Making the appeal through the Ghanaian Times yesterday, Mr Sangrumah said though he holds a Bachelor of Science Degree in Agriculture Technology, and majored in Economics and Extension, he was finding it difficult to secure a decent job.

He said his current source of income puts him “on a daily risk of becoming a victim of road carnage due to the dangers that comes with ‘okada’ riding, especially in Accra.”

Mr Sangrumah indicated that he spent part of money made from okada business on his 70-year-old mother, a peasant farmer in Sibi, in the Nkwanta North District of the Oti Region.

He said “I lost my father at a very tender age and since then it has been my mother, who has been caring for us. I come from a polygamous home so I have many step siblings and it is one of them, Mr David Sangrumah, who sponsored me throughout my university education”.

Mr Sangrumah said that after his National Service at the Department of Agriculture of the Atebubu Amantin Municipal Assembly, in the Bono East Region, he served the Assembly voluntarily for a year without any allowance.

He said life became more difficult when he returned to his hometown in Sibi from Atebubu and joined his younger brother in Dansoman, Accra, in search of job.

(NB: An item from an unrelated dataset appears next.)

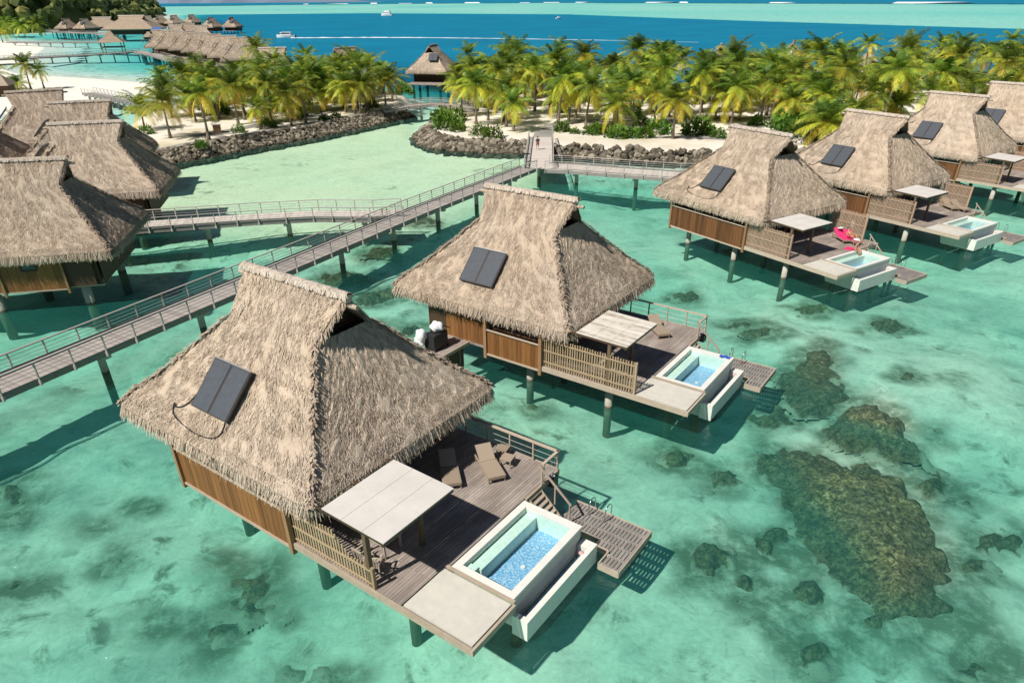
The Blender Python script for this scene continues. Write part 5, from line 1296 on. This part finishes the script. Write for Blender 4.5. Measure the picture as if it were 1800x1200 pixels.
lounger(Q2, 6.85, 3.0, math.atan2(-1.1, 1.2), 'sun lounger showing beside the streaked canopy on the second villa\'s deck', 'sun loungers on the other decks')
lounger(Q4, 6.9, 3.4, -.5, 'left of two bare loungers by the slat screen on the fourth villa\'s deck', 'sun loungers on the other decks')
lounger(Q4, 7.7, 3.7, -.3, 'right of two bare loungers by the slat screen on the fourth villa\'s deck', 'sun loungers on the other decks')
lounger(Q3, 7.0, 3.1, -.5, 'pink-towelled lounger nearer the canopy on the third villa\'s deck', 'pink loungers', ('pink','pink'))
lounger(Q3, 7.75, 3.35, -.45, 'pink-towelled lounger with a person lying on it', 'pink loungers', ('pink','pink'))
# dining set under the front canopy
t = tag(empty('dining_table', at_villa(Q1, 6.55, -3.2), Q1[2]), 'wooden table in the shade under the front canopy', 'table')
MB().box(-.5,.5,-.5,.5,.70,.75).build('table_top', M['rail'], t)
for a, b in ((-1,-1),(1,-1),(1,1),(-1,1)): MB().bar((a*.42,b*.42,0),(a*.42,b*.42,.70), .07, .07).build('leg', M['rail'], t)
def chair(q, x, y, ang, label):
    t = tag(empty('garden_chair', at_villa(q, x, y), q[2] + ang), label, 'chair', 'chairs under the canopies')
    MB().box(-.26,.26,-.26,.26,.41,.46).build('seat', M['rail'], t); bk = MB()
    for k in range(5): bk.bar((-.25,-.2+k*.1,.46),(-.31,-.2+k*.1,.92), .05, .02)
    bk.bar((-.31,-.26,.93),(-.31,.26,.93), .05, .07); bk.build('backrest', M['rail'], t)
    for sg in (-1,1):
        MB().bar((-.28,sg*.28,.66),(.26,sg*.28,.66), .06, .04).build('armrest', M['rail'], t)
        for lx in (-.24,.24): MB().bar((lx,sg*.26,0),(lx,sg*.26,.64), .05, .05).build('leg', M['rail'], t)
chair(Q1, 6.55, -4.25, R(90), 'wooden armchair under the front canopy, between table and slat fence')
chair(Q1, 7.1, -4.3, R(120), 'wooden armchair at the end of the front slat fence, seen past the canopy\'s corner')
chair(Q2, 7.3, -4.2, R(100), 'wooden armchair behind the long slat fence, under the streaked canopy')
# lamp box by the rail corner
for q, lb in ((Q1, 'dark deck light box at the railing corner of the nearest villa'), (Q2, 'dark deck light box at the railing corner of the second villa')):
    t = tag(empty('deck_lamp', at_villa(q, 9.32, 4.35, -.45), q[2]), lb, 'deck lamp', 'deck lamps'); MB().box(-.16,.16,-.2,.2,0,.5).build('housing', M['black'], t); MB().blob((0,0,.52), .11, 2, .02, flat=.8).build('globe', M['white'], t, 0, True)
# blue towel over the second villa's pool corner
tw = MB(); nx = 10
for i in range(nx):
    for j in range(5):
        f = lambda a, b: (11.25 + a*.62, 1.93 + b*.5 - .03*math.sin(a*9), .03 + .018*math.sin(a*11+b*4) - (.20*(b-.72)/.28 if b > .72 else 0))
        tw.add([f(i/nx,j/5), f((i+1)/nx,j/5), f((i+1)/nx,(j+1)/5), f(i/nx,(j+1)/5)], [(0,1,2,3)])
o = tw.build('towel', M['blue']); o.location = at_villa(Q2, 0, 0); o.rotation_euler = (0,0,Q2[2]); tag(o, 'blue towel thrown over the corner of the second villa\'s pool', 'towel')
md = o.modifiers.new('thickness', 'SOLIDIFY'); md.thickness = .03
# service cart on the second villa's walkway
t = tag(empty('service_cart', at_villa(Q2, -3.15, -6.55), Q2[2]), 'black housekeeping cart piled with white linen bags on the second villa\'s walkway', 'service cart')
MB().box(-.38,.38,-.62,.62,.16,1.02).build('cart_body', M['black'], t); MB().bar((.4,.85,1.1),(-.4,.85,1.1), .04, .04).build('push_handle', M['chrome'], t)
for a, b in ((-1,-1),(1,-1),(1,1),(-1,1)): MB().tube([(a*.38-.04,b*.6,.09),(a*.38+.04,b*.6,.09)], .09, 10).build('wheel', M['rubber'], t)
for c, r, lb in (((-3.2,-6.35,1.30),(.36,.46,.30),'white linen bundle heaped on top of the black cart'),((-3.62,-7.3,.98),(.30,.36,.42),'white laundry bag hanging at the front of the black cart, upper one'),((-3.78,-7.35,.5),(.30,.38,.36),'white laundry bag at the front of the black cart, lower one')):
    m = MB(); m.blob((0,0,0), r, 3, .0, .5); m.v = [tuple(Vector(p)*(1 + .16*math.sin(p[0]*9+lb.__len__())*math.cos(p[1]*8) + .10*math.sin(p[2]*17+p[0]*11))) for p in m.v]; o = m.build('linen_bag', M['linen'], smooth=True); o.location = at_villa(Q2, *c); tag(o, lb, 'linen bag', 'linen on the cart')
o = MB().box(-.42,.30,-.16,.16,-.13,.13).build('green_cloth', M['green']); o.location = at_villa(Q2, -3.7, -7.55, .12); o.rotation_euler = (0,.12,Q2[2]); tag(o, 'green folded cloth under the white laundry bags', 'cloth')
# bin on the west islet
p = back(383, 234, 1.2); t = tag(empty('waste_bin', (p.x, p.y, ground_z(p.x, p.y)), .4), 'brown wooden bin box with a pale lid among the palms of the west islet', 'bin')
MB().box(-.6,.6,-.5,.5,0,1.25).build('bin_body', M['post'], t); MB().box(-.75,.75,-.65,.65,1.3,1.4).build('lid', M['pad'], t)
p = back(924, 287, 1.9); t = tag(empty('notice_board', (2.0, 90.6, 1.9), .2), 'dark-topped notice lectern at the footbridge junction by the islet', 'notice stand')
MB().bar((0,0,0),(0,0,.95), .12, .12).build('stand', M['bridge_rail'], t); MB().bar((-.45,0,1.05),(.45,0,1.05), .6, .08).build('board', M['black'], t)

# ------------------------------------------------------------------ people
def body(name, joints, edges, skin, label, loc, rz, clothes=(), hair='hair', head=None):
    """one continuous figure grown along its bones; clothing and hair are children"""
    t = tag(empty(name, loc, rz), label, 'person')
    names = list(joints); me = bpy.data.meshes.new('body'); me.from_pydata([joints[k][0] for k in names], [(names.index(a), names.index(b)) for a, b in edges], [])
    me.materials.append(M[skin]); o = link('body', me, t); sk = o.modifiers.new('skin', 'SKIN'); sk.use_smooth_shade = True
    for k, v in zip(names, me.skin_vertices[0].data): v.radius = (joints[k][1],)*2 if not isinstance(joints[k][1], tuple) else joints[k][1]
    me.skin_vertices[0].data[0].use_root = True
    sb = o.modifiers.new('sub', 'SUBSURF'); sb.levels = 1; sb.render_levels = 1
    for nm, mat, segs in clothes:
        m = MB()
        for pts, rs in segs: m.tube(pts, rs, 10)
        m.build(nm, M[mat], t, 0, True)
    hd = Vector(head); m = MB(); m.blob(tuple(hd + Vector((-.02,0,.03))), (.105,.10,.105), 2, .04); m.build('hair', M[hair], t, 0, True)
    return t
HE = [('pelvis','belly'),('belly','chest'),('chest','neck'),('neck','head'),('head','crown'),('chest','ls'),('ls','le'),('le','lw'),('lw','lh'),('chest','rs'),('rs','re'),('re','rw'),('rw','rh'),('pelvis','lp'),('lp','lk'),('lk','la'),('la','lf'),('pelvis','rp'),('rp','rk'),('rk','ra'),('ra','rf')]
def fig(pelvis, belly, chest, neck, head, crown, la, ra, ll, rl):
    j = {'pelvis': (pelvis,(.15,.11)), 'belly': (belly,(.13,.10)), 'chest': (chest,(.155,.11)), 'neck': (neck,.055), 'head': (head,.085), 'crown': (crown,.07)}
    for s, a in (('l', la), ('r', ra)):
        for k, p, r in zip(('s','e','w','h'), a, (.06,.042,.030,.034)): j[s+k] = (p, r)
    for s, a in (('l', ll), ('r', rl)):
        for k, p, r in zip(('p','k','a','f'), a, (.088,.058,.040,.038)): j[s+k] = (p, r)
    return j
# walking away on the ramp
j = fig((0,0,.92),(0,.02,1.08),(0,.03,1.32),(0,.04,1.48),(0,.05,1.60),(0,.05,1.70), [(-.19,.03,1.40),(-.25,-.05,1.13),(-.22,.08,.90),(-.21,.13,.82)], [(.19,.03,1.40),(.25,.08,1.13),(.30,-.05,.92),(.31,-.08,.84)],
        [(-.10,0,.86),(-.11,.14,.48),(-.11,.10,.08),(-.11,.24,.04)], [(.10,0,.86),(.11,-.02,.47),(.11,-.25,.12),(.11,-.14,.04)])
p = back(945, 263, 1.93)
body('person', j, HE, 'skin', 'person in a dark top and reddish shorts walking on the ramp to the islet', (p.x, p.y, 1.90), .1,
     [('shirt','dark_cloth',[([(0,0,.98),(0,.02,1.12),(0,.03,1.34),(0,.035,1.43)],[.17,.155,.19,.12]),([(-.17,.03,1.40),(-.25,-.04,1.16)],[.075,.06]),([(.17,.03,1.40),(.25,.07,1.16)],[.075,.06])]),
      ('shorts','red_cloth',[([(0,0,1.0),(0,0,.85)],[.175,.175]),([(-.10,0,.88),(-.11,.10,.60)],[.11,.09]),([(.10,0,.88),(.11,-.02,.60)],[.11,.09])])], 'hair', (0,.05,1.64))
# lying on the pink lounger (head up the backrest, along -x of the lounger)
j = fig((-.15,0,.50),(-.32,0,.56),(-.55,0,.68),(-.70,0,.80),(-.80,0,.88),(-.87,0,.95), [(-.58,.19,.70),(-.36,.28,.52),(-.12,.24,.48),(-.04,.22,.47)], [(-.58,-.19,.70),(-.36,-.28,.52),(-.14,-.24,.50),(-.06,-.22,.49)],
        [(-.05,.10,.50),(.36,.12,.68),(.66,.11,.42),(.76,.11,.50)], [(-.05,-.10,.50),(.38,-.11,.50),(.80,-.12,.44),(.86,-.12,.54)])
body('person', j, HE, 'skin', 'tanned person lying back on the pink-towelled lounger with one knee raised', at_villa(Q3, 7.75, 3.35), Q3[2]-.45, [('swimwear','swim',[([(-.22,0,.52),(-.08,0,.50)],[.165,.165])])], 'hair', (-.84,0,.93))
# sitting on the pool's back rim, legs in the water
j = fig((-.05,0,.11),(-.03,0,.28),(.06,0,.50),(.12,0,.65),(.17,0,.76),(.20,0,.85), [(.06,.19,.57),(.12,.26,.32),(.32,.20,.18),(.40,.18,.15)], [(.06,-.19,.57),(.14,-.26,.33),(.33,-.19,.20),(.41,-.17,.17)],
        [(.05,.10,.10),(.42,.12,.10),(.46,.12,-.32),(.56,.12,-.36)], [(.05,-.10,.10),(.42,-.12,.10),(.48,-.12,-.32),(.58,-.12,-.36)])
body('person', j, HE, 'skin', 'fair-haired person sitting on the rim of the third villa\'s pool, feet in the water', at_villa(Q3, 9.36, 1.55), Q3[2], [('swimwear','swim',[([(-.06,0,.04),(-.04,0,.18)],[.165,.15])])], 'blond', (.18,0,.80))
o = MB().add([(-.3,-.45,0),(.3,-.45,0),(.3,.45,0),(-.3,.45,0),(-.3,-.45,.04),(.3,-.45,.04),(.3,.45,.04),(-.3,.45,.04)], [(3,2,1,0),(4,5,6,7),(0,1,5,4),(1,2,6,5),(2,3,7,6),(3,0,4,7)]).build('towel', M['pink']); o.location = at_villa(Q3, 8.75, 1.6, .005); o.rotation_euler = (0,0,Q3[2]+.2); tag(o, 'pink towel on the boards beside the person at the pool', 'towel')
for x, y, a, lb in ((6.5,3.45,.6,'white pillow on the head end of the pink lounger nearer the canopy'),(8.45,2.95,.6,'white towel at the foot end of the lounger with the person')):
    m = MB(); m.blob((0,0,0), (.28,.26,.10), 2, .08); o = m.build('pillow' if 'pillow' in lb else 'towel', M['linen'], smooth=True); o.location = at_villa(Q3, x, y, .88 if 'pillow' in lb else .46); o.rotation_euler = (0,-.4 if 'pillow' in lb else 0,Q3[2]-.5); tag(o, lb, 'pillow' if 'pillow' in lb else 'towel')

However, Mr Sangrumah noted that “things did not go as expected, so he decided to rent a motorcycle and started rendering delivering services.

“This motor riding business is about survival, it is extremely dangerous, meandering through cars daily on these very busy streets of Accra. I was in a near fatal accident recently, but God saved my life as I survived with minor bruises on my palm,” he said.

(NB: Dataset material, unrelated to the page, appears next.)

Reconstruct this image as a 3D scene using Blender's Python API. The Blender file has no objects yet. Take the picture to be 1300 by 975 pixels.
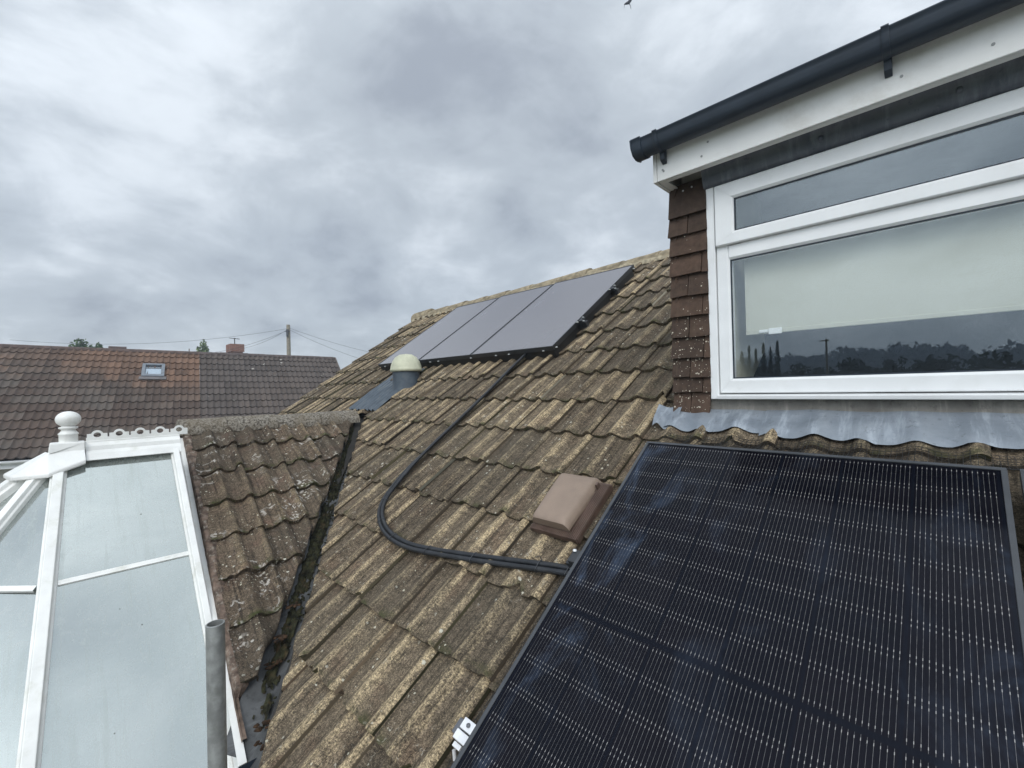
import bpy, bmesh, math, random
from mathutils import Vector, Matrix, noise
R = math.radians
rnd = random.Random(11)
S = bpy.context.scene
COL = S.collection
CZ = 4.1                                   # eye height above the lawn

# ------------------------------------------------------------------ frames
TH = R(34.116)
U = Vector((0, math.cos(TH), math.sin(TH)))
N = Vector((0, -math.sin(TH), math.cos(TH)))
H0 = 1.425
def RP(x, s, n=0.0):                       # point on the main roof slope
    return Vector((x, 0, CZ)) + U * s + N * (n - H0)
WC, WS = math.cos(R(30)), math.sin(R(30))
def WP(y, b, n=0.0):                       # point on the front gable's slope
    return Vector((-4.155 - WC * b + WS * n, y + .052 * b, CZ - .243 + WS * b + WC * n))
NA = Vector((-17.66, -1.148, CZ + 1.395))
NE = Vector((1.46, 8.228, -.164)).normalized()                 # along the neighbours' ridge
ND = Vector((.984 * math.cos(R(36)), -.178 * math.cos(R(36)), -math.sin(R(36)))).normalized()
NN = ND.cross(NE).normalized()
if NN.z < 0: NN = -NN
def NP(a, b, n=0.0):                       # point on the neighbours' slope (b = 0 at the ridge, negative down)
    return NA + NE * a - ND * b + NN * n
NBK = Vector((-ND.x, -ND.y, ND.z))         # down the far slope
def V(x, y, z): return Vector((x, y, z + CZ))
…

Mr Sangrumah lamented that :“This and many other frightening encounters are what people like me face every blessed day, but we still wake up each morning to face our fears because if we do not move we will not eat, it is just pathetic.”.

He mentioned that his situation had made him depressed, but he was encouraged by friends, his younger brother and hope in God.

He said “I am not the only graduate struggling to make ends meet through ‘okada’ business. We are many,” Mr Sangrumah said.

He expressed worry that some members of his extended family mocked him, adding “they claim my tertiary education has rendered me more useless as the knowledge I acquired from the university cannot not even add any value to my life.”

The UDS graduate said “having fruitlessly applied for more than 60 jobs, with only three companies responding with the phrase “you will hear from us”, he was hopeful he would secure a good job.